> YOUR INSTRUCTIONS
From the material below, list every line containing "part".

**** PROVIDED DATA

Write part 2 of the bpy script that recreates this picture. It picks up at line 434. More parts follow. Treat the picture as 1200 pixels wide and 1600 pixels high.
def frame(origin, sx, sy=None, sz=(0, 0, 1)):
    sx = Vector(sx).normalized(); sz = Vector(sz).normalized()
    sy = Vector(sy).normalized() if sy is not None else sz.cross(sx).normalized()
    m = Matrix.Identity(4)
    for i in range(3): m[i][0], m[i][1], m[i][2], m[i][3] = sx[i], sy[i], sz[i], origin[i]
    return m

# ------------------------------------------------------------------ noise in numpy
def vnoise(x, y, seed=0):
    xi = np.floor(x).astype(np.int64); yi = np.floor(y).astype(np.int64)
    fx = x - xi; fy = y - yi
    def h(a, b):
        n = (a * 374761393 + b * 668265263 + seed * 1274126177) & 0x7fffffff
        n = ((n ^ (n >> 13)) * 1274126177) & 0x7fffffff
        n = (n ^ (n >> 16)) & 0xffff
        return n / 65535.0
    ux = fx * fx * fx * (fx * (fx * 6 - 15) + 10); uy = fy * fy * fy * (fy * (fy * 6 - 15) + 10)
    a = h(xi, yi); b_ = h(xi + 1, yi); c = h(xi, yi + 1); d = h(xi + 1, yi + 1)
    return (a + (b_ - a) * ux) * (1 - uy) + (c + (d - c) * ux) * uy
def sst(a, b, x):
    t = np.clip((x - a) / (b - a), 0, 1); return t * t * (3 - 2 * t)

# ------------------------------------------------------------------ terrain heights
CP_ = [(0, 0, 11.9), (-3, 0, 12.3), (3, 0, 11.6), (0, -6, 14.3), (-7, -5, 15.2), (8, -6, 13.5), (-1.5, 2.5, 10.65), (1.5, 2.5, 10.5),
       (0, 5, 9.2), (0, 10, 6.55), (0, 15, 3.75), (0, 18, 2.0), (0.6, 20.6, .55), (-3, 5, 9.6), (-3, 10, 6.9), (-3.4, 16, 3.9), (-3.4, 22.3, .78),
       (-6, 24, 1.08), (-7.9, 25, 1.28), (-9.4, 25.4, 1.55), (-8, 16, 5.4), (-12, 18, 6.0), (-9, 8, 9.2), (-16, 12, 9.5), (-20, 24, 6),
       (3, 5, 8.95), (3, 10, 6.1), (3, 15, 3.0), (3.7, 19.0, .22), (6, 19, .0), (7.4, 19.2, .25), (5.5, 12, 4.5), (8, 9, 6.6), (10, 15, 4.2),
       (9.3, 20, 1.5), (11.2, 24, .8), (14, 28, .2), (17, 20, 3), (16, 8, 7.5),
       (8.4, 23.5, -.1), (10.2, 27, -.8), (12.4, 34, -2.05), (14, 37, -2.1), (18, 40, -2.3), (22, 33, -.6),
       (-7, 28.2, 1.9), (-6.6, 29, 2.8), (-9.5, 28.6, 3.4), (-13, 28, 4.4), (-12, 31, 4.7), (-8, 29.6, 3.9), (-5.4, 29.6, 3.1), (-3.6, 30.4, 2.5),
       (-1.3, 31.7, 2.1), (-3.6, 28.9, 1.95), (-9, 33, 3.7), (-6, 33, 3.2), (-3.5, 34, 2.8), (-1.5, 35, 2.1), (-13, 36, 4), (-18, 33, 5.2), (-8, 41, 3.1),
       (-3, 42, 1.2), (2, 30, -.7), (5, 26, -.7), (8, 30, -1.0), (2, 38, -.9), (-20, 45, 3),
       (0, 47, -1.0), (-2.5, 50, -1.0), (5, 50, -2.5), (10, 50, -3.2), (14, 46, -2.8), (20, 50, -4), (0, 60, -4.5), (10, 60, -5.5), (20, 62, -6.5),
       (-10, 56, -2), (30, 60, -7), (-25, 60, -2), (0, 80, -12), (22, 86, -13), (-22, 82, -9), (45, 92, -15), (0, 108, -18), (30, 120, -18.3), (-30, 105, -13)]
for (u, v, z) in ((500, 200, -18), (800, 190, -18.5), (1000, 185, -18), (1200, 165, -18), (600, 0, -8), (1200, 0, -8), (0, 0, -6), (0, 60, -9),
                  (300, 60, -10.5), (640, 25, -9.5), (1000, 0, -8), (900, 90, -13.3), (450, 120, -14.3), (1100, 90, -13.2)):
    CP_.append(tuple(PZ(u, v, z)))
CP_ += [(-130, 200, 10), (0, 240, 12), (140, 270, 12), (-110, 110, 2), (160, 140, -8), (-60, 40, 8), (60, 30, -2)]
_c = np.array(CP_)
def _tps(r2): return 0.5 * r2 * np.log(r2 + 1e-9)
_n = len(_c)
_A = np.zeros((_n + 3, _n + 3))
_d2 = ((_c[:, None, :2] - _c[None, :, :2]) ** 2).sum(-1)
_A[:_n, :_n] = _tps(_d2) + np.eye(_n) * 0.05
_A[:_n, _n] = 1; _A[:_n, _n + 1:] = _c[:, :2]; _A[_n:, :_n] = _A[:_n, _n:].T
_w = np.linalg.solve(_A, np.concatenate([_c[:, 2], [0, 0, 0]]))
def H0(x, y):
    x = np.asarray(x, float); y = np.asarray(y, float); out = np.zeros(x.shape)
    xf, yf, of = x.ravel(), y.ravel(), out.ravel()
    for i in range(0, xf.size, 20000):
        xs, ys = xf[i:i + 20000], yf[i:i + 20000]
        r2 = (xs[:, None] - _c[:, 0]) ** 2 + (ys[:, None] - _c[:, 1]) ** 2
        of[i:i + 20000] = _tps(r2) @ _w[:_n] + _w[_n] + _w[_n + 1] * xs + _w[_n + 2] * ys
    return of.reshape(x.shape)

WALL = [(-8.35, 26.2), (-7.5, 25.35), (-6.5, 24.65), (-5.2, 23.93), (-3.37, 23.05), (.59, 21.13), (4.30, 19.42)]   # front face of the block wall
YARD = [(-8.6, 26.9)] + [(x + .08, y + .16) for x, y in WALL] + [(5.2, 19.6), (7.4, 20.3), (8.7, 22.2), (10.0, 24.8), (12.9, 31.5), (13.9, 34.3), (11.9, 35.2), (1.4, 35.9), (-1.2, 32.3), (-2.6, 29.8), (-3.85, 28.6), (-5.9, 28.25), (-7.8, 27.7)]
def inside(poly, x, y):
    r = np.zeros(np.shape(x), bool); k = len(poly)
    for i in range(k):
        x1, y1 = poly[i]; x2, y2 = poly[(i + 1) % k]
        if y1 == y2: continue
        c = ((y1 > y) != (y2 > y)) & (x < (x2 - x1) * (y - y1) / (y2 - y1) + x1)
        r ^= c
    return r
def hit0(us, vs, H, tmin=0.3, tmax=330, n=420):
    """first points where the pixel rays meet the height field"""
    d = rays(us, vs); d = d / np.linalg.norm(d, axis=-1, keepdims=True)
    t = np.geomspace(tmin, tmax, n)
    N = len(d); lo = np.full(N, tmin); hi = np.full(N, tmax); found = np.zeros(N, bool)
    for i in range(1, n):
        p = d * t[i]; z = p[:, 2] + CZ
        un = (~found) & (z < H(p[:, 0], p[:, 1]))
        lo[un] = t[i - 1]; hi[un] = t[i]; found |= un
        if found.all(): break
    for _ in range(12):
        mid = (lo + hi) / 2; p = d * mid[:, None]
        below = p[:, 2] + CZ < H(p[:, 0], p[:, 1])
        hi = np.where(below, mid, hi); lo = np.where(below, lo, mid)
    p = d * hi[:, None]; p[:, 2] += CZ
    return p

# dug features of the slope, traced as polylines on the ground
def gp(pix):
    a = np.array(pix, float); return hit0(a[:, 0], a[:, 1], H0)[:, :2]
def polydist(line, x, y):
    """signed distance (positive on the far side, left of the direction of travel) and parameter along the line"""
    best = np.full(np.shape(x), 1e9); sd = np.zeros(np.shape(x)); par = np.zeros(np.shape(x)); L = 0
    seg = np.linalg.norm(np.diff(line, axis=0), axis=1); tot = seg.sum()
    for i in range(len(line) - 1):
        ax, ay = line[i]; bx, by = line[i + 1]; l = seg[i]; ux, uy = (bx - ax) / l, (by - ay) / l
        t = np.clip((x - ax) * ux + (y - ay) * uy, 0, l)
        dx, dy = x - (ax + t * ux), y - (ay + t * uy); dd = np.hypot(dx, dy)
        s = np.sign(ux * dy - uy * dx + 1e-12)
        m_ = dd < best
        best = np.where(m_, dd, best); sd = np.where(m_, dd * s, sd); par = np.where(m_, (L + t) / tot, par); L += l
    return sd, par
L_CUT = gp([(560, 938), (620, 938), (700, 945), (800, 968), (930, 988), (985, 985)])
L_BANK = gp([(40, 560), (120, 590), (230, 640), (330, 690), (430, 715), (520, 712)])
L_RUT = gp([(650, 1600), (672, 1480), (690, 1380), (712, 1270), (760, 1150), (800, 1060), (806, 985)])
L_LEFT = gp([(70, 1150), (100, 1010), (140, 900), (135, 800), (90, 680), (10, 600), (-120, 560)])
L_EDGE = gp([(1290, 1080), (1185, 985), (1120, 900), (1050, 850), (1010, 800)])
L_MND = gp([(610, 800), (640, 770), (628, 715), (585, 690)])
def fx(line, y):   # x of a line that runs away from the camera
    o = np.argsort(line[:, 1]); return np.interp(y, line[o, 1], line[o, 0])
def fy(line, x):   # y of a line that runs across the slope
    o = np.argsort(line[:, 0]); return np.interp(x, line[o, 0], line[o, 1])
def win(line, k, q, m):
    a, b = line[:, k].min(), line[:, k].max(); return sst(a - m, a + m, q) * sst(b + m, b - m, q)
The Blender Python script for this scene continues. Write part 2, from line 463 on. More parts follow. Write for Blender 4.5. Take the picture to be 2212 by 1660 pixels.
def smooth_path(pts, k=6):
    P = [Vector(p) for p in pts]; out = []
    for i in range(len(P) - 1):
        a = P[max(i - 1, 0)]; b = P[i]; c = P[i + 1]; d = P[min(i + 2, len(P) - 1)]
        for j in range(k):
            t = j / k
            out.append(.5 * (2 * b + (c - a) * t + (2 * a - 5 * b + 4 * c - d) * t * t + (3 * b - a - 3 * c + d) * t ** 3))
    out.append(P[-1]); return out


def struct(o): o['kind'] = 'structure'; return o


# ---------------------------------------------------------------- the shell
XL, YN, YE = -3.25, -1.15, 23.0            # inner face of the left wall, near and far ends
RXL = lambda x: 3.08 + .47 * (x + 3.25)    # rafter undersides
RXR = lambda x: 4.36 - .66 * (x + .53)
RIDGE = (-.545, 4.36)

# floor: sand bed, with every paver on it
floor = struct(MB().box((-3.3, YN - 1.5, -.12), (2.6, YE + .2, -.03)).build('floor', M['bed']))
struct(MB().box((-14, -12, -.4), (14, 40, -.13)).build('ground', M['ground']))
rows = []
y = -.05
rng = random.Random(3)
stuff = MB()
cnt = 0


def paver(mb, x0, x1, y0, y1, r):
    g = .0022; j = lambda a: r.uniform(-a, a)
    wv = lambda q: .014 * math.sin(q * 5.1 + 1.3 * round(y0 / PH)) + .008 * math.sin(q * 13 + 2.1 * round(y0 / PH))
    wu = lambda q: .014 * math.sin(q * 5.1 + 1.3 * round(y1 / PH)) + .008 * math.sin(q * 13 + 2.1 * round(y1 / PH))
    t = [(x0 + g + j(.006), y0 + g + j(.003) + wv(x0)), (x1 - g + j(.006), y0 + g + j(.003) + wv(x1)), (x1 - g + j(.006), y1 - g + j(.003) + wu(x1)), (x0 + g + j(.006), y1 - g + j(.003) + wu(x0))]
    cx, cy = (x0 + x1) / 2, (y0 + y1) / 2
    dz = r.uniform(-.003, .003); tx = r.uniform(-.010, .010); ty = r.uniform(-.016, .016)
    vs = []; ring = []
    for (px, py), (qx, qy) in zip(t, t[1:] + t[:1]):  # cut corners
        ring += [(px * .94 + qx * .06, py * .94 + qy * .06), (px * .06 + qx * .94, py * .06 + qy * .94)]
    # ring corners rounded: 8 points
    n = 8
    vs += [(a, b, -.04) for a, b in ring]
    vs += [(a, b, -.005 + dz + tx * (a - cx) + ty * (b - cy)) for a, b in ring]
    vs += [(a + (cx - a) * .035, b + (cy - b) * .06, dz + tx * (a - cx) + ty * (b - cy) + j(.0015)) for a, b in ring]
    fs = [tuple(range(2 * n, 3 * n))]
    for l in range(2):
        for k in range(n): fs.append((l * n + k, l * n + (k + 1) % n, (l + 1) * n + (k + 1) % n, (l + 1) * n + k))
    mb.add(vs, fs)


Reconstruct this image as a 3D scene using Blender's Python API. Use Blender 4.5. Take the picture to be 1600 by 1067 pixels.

********

> THE REPLY
Write part 2 of the bpy script that recreates this picture. It picks up at line 434. More parts follow. Treat the picture as 1200 pixels wide and 1600 pixels high.
The Blender Python script for this scene continues. Write part 2, from line 463 on. More parts follow. Write for Blender 4.5. Take the picture to be 2212 by 1660 pixels.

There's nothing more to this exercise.